Not everyone feels that way. Some groups applauded the Supreme Court's decision last summer as another step toward taking race out of school admission policies and allowing parents to send their kids to the schools most convenient for them. If schools start reflecting neighborhood makeup – which often means nearly all-white or all-minority – that doesn't have to matter, they say.
"Segregation means people are being deliberately assigned to schools based on skin color," says Roger Clegg, president of the Center for Equal Opportunity in Falls Church, Va. "If it simply reflects neighborhoods, then it's not segregation."
Mr. Clegg questions some of the resegregation research, noting that the percentage of white students in schools is often going down simply because they're a decreasing portion of the population. He also quibbles with the notion that an all-black, all-Hispanic, or all-white school is necessarily a bad thing.
"I don't think that the education that you get hinges on the color of the person sitting next to you in the classroom," Clegg says. "What educators should focus on is improving schools."
That sounds great in theory, say some experts, but the fact is that segregated schools tend to be highly correlated with such things as school performance and the ability to attract teachers.
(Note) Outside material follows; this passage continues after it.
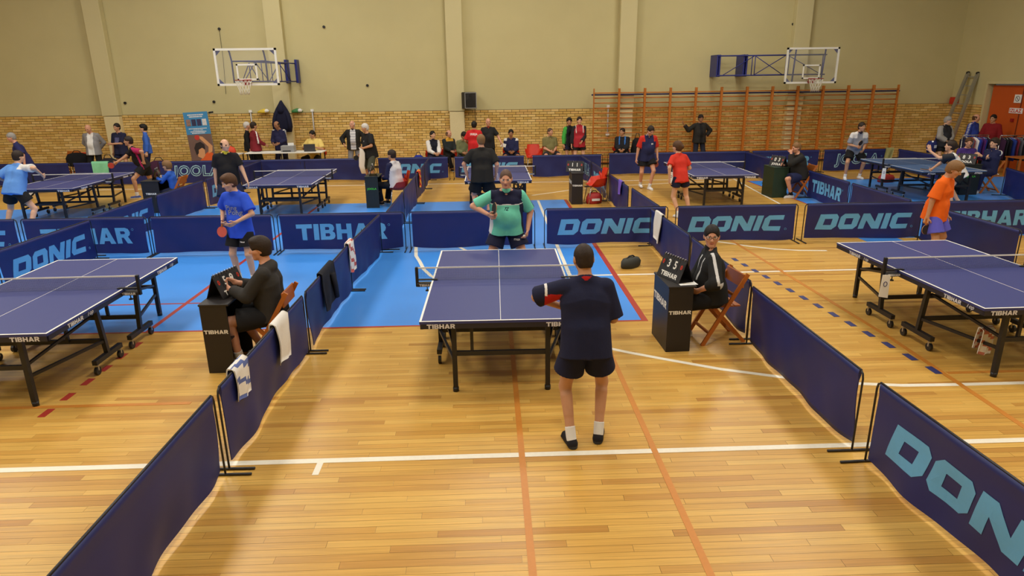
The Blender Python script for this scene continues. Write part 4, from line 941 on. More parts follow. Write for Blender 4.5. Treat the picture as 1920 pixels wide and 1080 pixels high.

"Once you separate kids spacially from more privileged kids, they tend to not get the same things," says Amy Stuart Wells, an education professor at Columbia University's Teachers College in New York. "And we need to start thinking about how a school that's racially isolated can be preparing students for this global society we live in."
Still, many of the programs that worked to achieve integration – such as busing – have been highly unpopular over the years. And in big cities, real integration is often virtually impossible: Many cities have largely minority populations, and the districts don't extend to the suburbs.
Suburbs, though, offer potential. The Civil Rights Project report noted that big-city suburbs educate 7.9 million white students along with 2.1 million blacks and 2.9 million Latinos. "This is the new frontier for thinking about how to make diverse schools work," says Professor Wells.
But so far, the data for suburbs are not encouraging, showing emerging segregation. Some integration advocates say this shows a need for more diversity training for teachers and students and for policies that encourage integrated housing, not just schools.
"Each affects the other," says Erica Frankenberg, the co-author on the Civil Rights Project study. "Unless we think about this jointly, we're probably not going to be able to create stable racial integrated neighborhoods and schools."